Paula Nunes : Pensando nessa liberdade de criar sobre o que você comenta, fico curiosa em relação a como que é seu processo de experimentação, e que foi vivido, eu imagino, junto com o Hélio Oiticica e outros artistas também.
Regina Vater : O Hélio foi um garantidor da minha liberdade. Até quando eu fiz o trabalho do coelho ele me deu a maior força. Ele disse “Genial”. Eu tive algumas parteiras na vida. Uma foi o Iberê, e a outra com certeza o Hélio – e a Lígia Clark também.
O Hélio foi uma pessoa que realmente abriu muito a minha cabeça. Ele disse: “Você tá na arte, a arte é o caminho da experimentação, você não tem nada que ficar em em regras acadêmicas e tal”. E realmente foi uma coisa que me deu muito fôlego.
Paula Nunes : Você comenta muito sobre beleza e a ligação da arte com a vida. Vejo um sentimento de reencantamento do mundo e, ao mesmo tempo, um de revolta nos seus trabalhos. Como você vê essas duas “vertentes” na sua obra?
Regina Vater : O meu modo de operar é tentar chegar às pessoas, à existência, seduzir pela beleza, mesmo de uma coisa cruel. Por exemplo nas “Nature morte”, que estão na galeria.
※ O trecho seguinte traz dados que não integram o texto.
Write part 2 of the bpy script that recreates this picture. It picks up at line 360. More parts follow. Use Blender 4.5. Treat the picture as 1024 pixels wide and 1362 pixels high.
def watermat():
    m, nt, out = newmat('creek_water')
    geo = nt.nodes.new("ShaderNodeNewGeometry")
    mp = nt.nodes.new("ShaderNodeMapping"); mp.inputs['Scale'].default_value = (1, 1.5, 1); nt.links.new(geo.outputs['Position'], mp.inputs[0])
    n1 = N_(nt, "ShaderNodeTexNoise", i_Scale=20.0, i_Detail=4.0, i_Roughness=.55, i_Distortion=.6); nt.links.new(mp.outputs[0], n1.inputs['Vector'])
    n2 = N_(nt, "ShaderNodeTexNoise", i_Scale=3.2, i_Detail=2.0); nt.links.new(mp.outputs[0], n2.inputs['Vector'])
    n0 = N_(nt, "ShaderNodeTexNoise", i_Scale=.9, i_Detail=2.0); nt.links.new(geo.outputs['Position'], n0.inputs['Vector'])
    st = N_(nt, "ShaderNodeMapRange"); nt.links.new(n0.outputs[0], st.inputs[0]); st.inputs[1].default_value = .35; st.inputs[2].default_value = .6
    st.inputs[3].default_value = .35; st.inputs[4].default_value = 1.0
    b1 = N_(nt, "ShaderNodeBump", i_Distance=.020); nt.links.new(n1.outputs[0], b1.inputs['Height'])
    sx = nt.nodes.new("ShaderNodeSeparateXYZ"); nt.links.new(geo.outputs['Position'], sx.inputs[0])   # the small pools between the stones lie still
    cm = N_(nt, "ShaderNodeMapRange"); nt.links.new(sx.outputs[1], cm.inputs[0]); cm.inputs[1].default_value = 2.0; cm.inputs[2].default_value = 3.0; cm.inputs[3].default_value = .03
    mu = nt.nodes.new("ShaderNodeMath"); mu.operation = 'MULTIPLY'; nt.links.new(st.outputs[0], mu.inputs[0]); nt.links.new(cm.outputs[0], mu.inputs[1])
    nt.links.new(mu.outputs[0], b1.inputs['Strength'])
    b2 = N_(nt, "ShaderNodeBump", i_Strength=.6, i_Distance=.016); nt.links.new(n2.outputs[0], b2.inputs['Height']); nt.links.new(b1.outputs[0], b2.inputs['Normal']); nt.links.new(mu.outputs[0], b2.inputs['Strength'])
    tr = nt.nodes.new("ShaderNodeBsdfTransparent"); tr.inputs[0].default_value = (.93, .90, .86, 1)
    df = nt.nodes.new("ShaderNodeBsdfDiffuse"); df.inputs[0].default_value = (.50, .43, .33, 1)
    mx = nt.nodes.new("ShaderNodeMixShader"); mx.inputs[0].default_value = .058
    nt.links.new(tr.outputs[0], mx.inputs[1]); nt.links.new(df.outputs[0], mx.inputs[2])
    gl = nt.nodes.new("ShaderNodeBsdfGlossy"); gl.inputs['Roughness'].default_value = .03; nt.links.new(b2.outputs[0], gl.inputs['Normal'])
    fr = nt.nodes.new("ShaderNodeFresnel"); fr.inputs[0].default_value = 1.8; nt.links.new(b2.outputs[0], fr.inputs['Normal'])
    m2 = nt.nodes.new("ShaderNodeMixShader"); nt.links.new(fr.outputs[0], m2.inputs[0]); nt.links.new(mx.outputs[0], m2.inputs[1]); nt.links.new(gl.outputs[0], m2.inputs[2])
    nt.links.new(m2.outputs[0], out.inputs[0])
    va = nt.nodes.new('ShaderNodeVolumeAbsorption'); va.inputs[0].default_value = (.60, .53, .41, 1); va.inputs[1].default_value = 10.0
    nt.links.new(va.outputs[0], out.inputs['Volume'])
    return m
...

As fotografias, feitas entre 1987 e 1988, retratam restos de animais, as penas e peles e que Vater encara como “vestígios dessa tragédia que foi a colonização das Américas. […] Violenta mesmo. E muito hipócrita, uma coisa que destruía com uma face sorridente, amigável, essa coisa gentil… que nada! Os índios estão muito revoltados, com certeza. E têm toda a razão.”